Richard Quadling schrieb:
On 21/02/2008, Richard Lynch <[EMAIL PROTECTED]> wrote:
 In fact, new users are often confused because the CAN'T do an include
 in the middle of a class -- A rule which, to some, seems arbitrary and
 illogical.

And once they understand (if they do) why they cannot use "include",
they want to know how to do it anyway.

Traits answer this quite nicely. All be it in a way which the idea of
include would solve if it was done at parse/compile time.

So, maybe something as simple as

class_include 'file.inc';

We even would not need a new keyword, we could use "include" for this. The user would not really care if this is compile time or run time as long as the simple (and most useful) case Just Works IMHO.

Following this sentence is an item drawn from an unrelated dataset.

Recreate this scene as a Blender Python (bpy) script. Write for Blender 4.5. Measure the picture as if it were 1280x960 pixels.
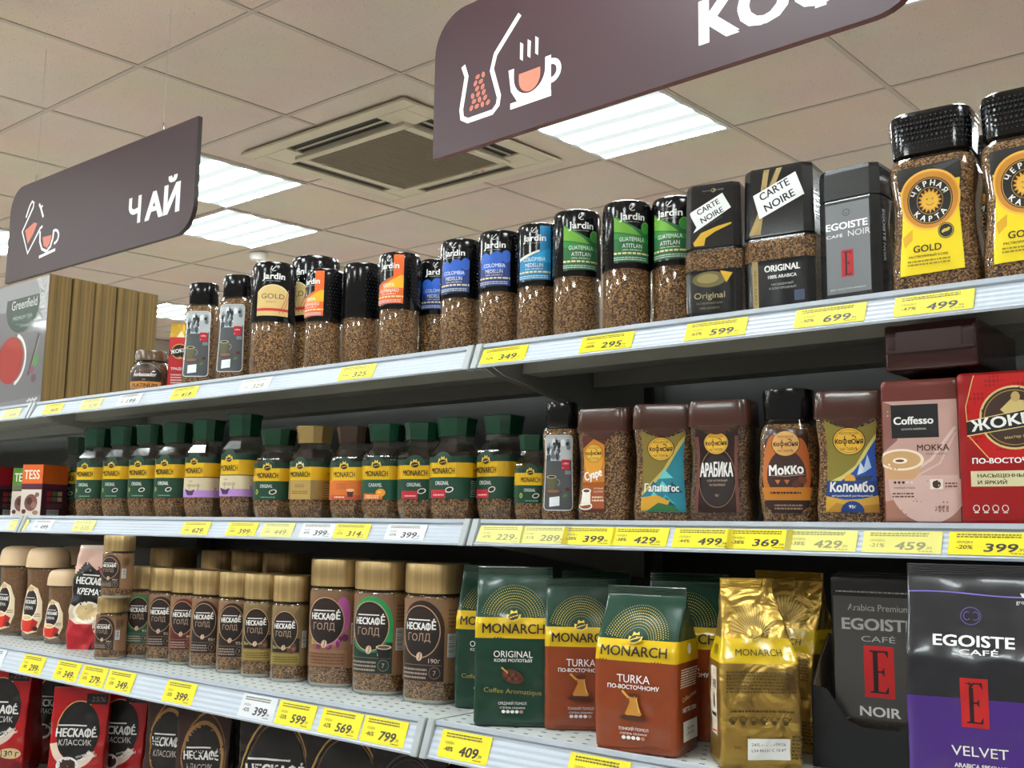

But having said that traits LOOK nice. They look clever.

Is it over complicated? If you don't know OOP, then maybe. But hell if
everything was easy we would have monkeys doing it all for us.

I'm trying to suppress my reservations about new language constructs and was quite succesful: I started to like Traits. But the discussion about the semantics are close to making me reconsider: If you (the core developers and language designers) cannot agree on the semantics (stateless vs. stateful traits, etc.) I wonder how the user is going to feel about it.

Traits look good. Many userland developers would use them. Many more

The use case examples I've seen so far haven't been all that convincing to me but that's probably because of a different coding style.